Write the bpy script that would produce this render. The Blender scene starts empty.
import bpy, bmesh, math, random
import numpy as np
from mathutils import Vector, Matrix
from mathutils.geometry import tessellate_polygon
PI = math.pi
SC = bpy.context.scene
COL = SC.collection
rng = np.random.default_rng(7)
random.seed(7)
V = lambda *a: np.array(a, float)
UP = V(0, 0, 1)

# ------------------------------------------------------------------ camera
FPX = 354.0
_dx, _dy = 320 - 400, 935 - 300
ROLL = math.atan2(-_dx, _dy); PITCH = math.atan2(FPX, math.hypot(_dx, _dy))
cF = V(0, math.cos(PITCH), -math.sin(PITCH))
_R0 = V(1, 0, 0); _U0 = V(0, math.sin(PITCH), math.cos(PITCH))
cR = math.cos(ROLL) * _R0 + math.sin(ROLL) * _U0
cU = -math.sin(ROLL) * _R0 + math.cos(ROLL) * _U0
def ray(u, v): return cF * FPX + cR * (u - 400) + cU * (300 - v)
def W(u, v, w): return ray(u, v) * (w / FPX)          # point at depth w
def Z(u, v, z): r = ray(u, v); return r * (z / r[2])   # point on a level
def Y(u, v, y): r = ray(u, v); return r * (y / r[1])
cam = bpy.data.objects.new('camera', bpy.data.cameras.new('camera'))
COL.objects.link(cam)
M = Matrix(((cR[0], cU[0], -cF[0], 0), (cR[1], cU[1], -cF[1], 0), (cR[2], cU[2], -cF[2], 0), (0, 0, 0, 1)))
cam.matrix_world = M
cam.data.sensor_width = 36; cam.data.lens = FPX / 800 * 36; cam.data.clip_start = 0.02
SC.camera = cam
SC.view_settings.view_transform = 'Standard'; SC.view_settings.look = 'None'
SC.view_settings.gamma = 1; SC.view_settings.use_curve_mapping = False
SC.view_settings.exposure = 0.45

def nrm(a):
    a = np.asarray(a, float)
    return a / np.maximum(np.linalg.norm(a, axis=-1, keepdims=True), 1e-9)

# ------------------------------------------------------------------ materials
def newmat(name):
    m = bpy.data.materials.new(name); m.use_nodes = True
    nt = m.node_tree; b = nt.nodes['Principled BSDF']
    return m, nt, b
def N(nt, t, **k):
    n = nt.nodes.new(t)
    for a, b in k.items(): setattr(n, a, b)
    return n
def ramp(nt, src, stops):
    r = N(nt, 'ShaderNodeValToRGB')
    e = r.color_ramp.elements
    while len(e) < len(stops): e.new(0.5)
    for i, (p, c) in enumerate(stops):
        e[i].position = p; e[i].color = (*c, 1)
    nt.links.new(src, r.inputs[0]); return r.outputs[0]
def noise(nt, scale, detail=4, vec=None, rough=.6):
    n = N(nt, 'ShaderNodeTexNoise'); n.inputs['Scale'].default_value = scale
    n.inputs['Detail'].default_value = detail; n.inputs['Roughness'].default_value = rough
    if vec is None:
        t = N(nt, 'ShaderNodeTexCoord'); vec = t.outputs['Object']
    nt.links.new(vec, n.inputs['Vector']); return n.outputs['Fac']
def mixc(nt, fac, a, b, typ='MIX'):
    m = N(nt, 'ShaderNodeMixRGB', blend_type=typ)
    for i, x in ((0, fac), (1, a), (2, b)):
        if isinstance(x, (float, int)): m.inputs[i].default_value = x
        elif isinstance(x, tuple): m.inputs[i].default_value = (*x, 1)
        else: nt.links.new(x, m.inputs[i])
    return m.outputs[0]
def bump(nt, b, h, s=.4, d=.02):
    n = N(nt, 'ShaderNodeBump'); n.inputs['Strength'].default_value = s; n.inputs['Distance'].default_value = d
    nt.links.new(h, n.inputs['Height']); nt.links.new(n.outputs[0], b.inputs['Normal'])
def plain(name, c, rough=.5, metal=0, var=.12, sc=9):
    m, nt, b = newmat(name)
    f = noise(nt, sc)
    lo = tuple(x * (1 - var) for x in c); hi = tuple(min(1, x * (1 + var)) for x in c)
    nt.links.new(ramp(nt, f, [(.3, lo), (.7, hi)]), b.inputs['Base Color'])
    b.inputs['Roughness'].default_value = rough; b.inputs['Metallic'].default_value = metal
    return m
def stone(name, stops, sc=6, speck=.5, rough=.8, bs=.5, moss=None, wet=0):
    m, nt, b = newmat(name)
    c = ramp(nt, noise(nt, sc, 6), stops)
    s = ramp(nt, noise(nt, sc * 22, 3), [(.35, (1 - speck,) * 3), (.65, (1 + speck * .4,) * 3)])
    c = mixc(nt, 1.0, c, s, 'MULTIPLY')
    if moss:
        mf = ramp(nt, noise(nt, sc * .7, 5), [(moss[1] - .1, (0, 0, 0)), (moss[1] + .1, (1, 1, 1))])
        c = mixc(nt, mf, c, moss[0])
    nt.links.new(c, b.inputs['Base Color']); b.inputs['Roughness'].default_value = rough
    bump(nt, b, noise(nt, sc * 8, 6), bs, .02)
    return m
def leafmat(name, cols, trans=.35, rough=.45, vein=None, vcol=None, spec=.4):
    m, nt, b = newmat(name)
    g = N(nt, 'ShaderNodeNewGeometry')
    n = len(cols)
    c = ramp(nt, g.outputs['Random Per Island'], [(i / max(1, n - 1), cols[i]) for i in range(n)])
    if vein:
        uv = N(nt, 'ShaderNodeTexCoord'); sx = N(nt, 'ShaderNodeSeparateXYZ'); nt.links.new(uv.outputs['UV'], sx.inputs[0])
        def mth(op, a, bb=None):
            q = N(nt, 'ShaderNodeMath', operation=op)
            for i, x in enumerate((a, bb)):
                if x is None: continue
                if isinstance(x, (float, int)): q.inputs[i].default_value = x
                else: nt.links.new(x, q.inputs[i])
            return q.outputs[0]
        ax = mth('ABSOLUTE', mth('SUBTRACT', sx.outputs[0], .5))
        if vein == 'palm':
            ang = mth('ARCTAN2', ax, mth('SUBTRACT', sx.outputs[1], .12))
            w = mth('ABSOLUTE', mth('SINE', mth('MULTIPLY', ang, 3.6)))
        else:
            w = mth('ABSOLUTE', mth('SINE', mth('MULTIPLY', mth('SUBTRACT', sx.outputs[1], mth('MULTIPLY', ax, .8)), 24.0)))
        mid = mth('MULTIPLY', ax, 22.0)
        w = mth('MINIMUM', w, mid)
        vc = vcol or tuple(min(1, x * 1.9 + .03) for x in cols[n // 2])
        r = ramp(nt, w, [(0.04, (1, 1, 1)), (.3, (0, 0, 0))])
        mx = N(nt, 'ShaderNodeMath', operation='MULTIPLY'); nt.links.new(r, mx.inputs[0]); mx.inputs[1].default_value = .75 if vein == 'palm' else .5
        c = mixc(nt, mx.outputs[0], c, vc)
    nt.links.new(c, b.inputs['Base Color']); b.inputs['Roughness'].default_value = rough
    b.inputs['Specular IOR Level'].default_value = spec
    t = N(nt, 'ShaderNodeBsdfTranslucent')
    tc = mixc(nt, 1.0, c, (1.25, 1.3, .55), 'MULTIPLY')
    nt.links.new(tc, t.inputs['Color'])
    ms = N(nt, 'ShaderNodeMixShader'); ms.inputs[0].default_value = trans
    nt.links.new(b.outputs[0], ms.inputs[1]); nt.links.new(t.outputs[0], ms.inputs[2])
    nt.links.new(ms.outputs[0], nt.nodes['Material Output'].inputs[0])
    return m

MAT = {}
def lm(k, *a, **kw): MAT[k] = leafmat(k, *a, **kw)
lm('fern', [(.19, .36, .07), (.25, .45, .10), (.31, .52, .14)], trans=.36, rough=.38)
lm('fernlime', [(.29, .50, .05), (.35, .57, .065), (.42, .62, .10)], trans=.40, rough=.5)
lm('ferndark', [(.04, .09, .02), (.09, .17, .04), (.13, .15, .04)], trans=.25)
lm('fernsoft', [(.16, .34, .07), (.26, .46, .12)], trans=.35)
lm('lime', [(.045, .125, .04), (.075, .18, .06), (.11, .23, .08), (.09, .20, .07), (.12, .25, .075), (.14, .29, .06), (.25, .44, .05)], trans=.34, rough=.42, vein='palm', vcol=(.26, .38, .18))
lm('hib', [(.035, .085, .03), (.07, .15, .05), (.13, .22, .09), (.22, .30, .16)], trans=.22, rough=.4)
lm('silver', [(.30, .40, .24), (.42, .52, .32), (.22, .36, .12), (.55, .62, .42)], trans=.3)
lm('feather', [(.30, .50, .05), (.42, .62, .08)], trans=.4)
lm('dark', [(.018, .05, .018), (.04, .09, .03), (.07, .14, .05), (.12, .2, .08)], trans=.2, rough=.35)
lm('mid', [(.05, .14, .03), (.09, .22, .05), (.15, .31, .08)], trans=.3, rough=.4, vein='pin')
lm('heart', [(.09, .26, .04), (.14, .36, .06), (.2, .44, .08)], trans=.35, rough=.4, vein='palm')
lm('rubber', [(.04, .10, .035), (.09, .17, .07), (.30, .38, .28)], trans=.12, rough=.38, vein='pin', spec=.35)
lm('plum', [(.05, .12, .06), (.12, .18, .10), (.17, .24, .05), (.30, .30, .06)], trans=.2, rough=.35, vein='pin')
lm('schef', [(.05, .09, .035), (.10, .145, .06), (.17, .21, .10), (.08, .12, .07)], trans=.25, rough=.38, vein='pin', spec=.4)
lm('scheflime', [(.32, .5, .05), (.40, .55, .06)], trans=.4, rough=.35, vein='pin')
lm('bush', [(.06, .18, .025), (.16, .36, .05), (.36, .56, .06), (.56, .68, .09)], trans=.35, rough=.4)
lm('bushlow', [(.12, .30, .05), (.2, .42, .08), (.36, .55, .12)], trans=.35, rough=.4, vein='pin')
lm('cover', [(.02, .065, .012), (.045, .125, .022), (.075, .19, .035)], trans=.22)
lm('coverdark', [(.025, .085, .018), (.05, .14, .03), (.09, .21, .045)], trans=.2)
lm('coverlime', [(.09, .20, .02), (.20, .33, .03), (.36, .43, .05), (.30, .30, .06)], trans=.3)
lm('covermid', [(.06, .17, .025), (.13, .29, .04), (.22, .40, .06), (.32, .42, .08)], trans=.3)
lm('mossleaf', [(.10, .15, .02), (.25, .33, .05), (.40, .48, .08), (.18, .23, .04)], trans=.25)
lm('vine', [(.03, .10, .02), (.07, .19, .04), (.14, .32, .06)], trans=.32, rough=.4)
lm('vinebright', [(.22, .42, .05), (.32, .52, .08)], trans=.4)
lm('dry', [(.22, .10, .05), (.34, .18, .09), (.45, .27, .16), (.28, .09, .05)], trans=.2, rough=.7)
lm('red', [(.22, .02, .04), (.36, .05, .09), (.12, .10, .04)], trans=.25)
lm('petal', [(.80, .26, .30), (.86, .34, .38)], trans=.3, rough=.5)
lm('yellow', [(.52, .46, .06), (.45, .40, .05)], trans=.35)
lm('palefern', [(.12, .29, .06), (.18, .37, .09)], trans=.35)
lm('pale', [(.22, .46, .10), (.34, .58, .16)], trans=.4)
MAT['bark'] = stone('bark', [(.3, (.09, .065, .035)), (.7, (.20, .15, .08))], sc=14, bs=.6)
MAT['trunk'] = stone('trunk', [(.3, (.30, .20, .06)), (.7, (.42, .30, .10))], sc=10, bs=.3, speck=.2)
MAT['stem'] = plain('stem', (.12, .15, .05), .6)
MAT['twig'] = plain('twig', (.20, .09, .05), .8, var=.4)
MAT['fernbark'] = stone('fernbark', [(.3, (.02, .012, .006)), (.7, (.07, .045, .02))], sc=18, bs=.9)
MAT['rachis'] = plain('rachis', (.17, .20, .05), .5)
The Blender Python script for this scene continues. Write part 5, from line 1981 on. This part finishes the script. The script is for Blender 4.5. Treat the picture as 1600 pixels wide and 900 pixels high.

● ● ● ●

Word for word, quote the lines of the material from the first line through the line with "UP = V(0, 0, 1)", both ends included.

Write the bpy script that would produce this render. The Blender scene starts empty.
import bpy, bmesh, math, random
import numpy as np
from mathutils import Vector, Matrix
from mathutils.geometry import tessellate_polygon
PI = math.pi
SC = bpy.context.scene
COL = SC.collection
rng = np.random.default_rng(7)
random.seed(7)
V = lambda *a: np.array(a, float)
UP = V(0, 0, 1)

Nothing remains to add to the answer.